Just when I’d got him under our stern, and just as I was leaning over with the gaff, he drifted away. Fish and lure simply dropped astern, and I was left holding a piece of line dead ending in a clip swivel. On examination I saw that the clip had pulled out of its lock but had not straightened. As long as there was pressure on the line, the fish was mine. But that one moment’s pause at the stern allowed slack, and the leader slipped over the top of the open clip.

I was sad to lose the lure and sad to leave it buried in the mouth of a beautiful fish.

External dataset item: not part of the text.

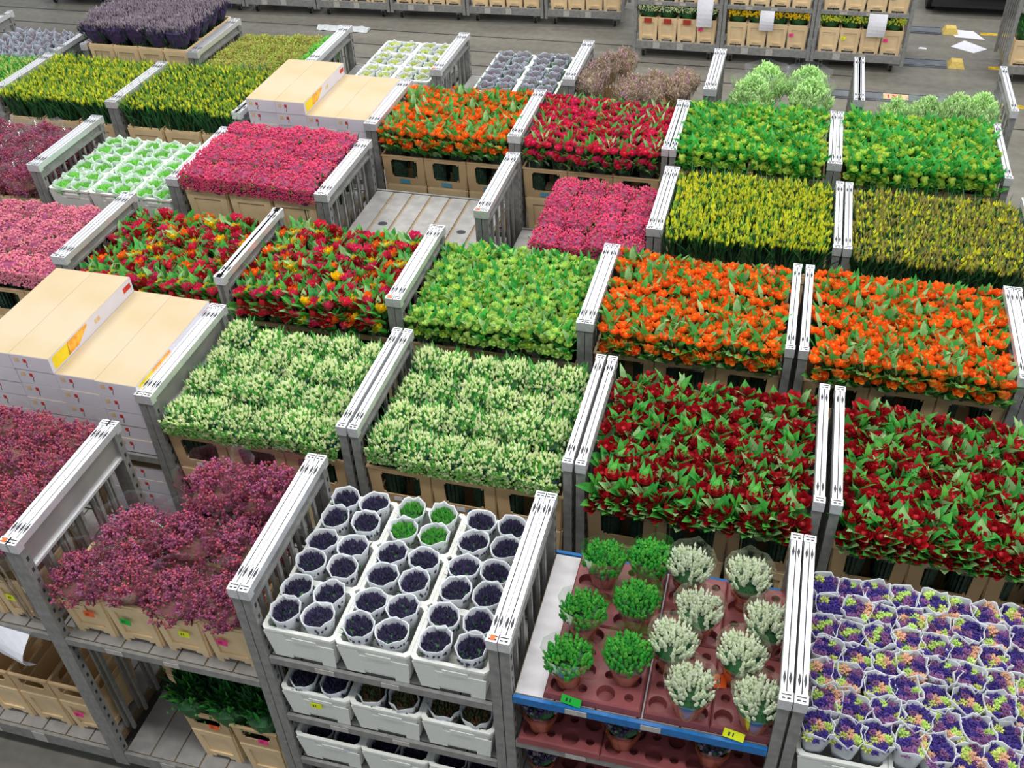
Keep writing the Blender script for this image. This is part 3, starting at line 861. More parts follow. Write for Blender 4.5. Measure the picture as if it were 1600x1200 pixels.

But what if I had needed that fish–what if my survival depended on it?

I have removed the clip swivel from the tackle system.

And back in Nuku Hiva, I had bought more than one lure.

end

2 Comments
  1. Cap'n Lawrence Killingsworth permalink
    July 12, 2011 5:03 pm

    Ah, yes, The Young Man and the Sea. Seems like I read a story sorta like that once. I guess this is an example of “be careful what you wish for,” because what would you have done if you had gotten that monster on board?
    Great reading this morning, Randall. Thanks for taking us along.
    Looking forward to hearing how you like the Tuamotus, particularly Rangiroa. Say “hello” to the bartender at the Kia Ora Resort for me. She makes a mean G&T.
    Cap’n LMK

  2. July 13, 2011 2:09 am

    I was just going to say almost exactly the same thing…the “Not So Terribly Old Man and the Sea” was going to be my sendup, but I see I need to post here faster if I’m going to sound fresh. Now rewrite your blog post so it is over a hundred pages of short, choppy prose and you’ll have the next Great American Novel.

    Yeah, LMK is right… what would you have done with a fish that size? I think your “marketing” department is outrunning your “manufacturing” capacity. Niche markets for you, son!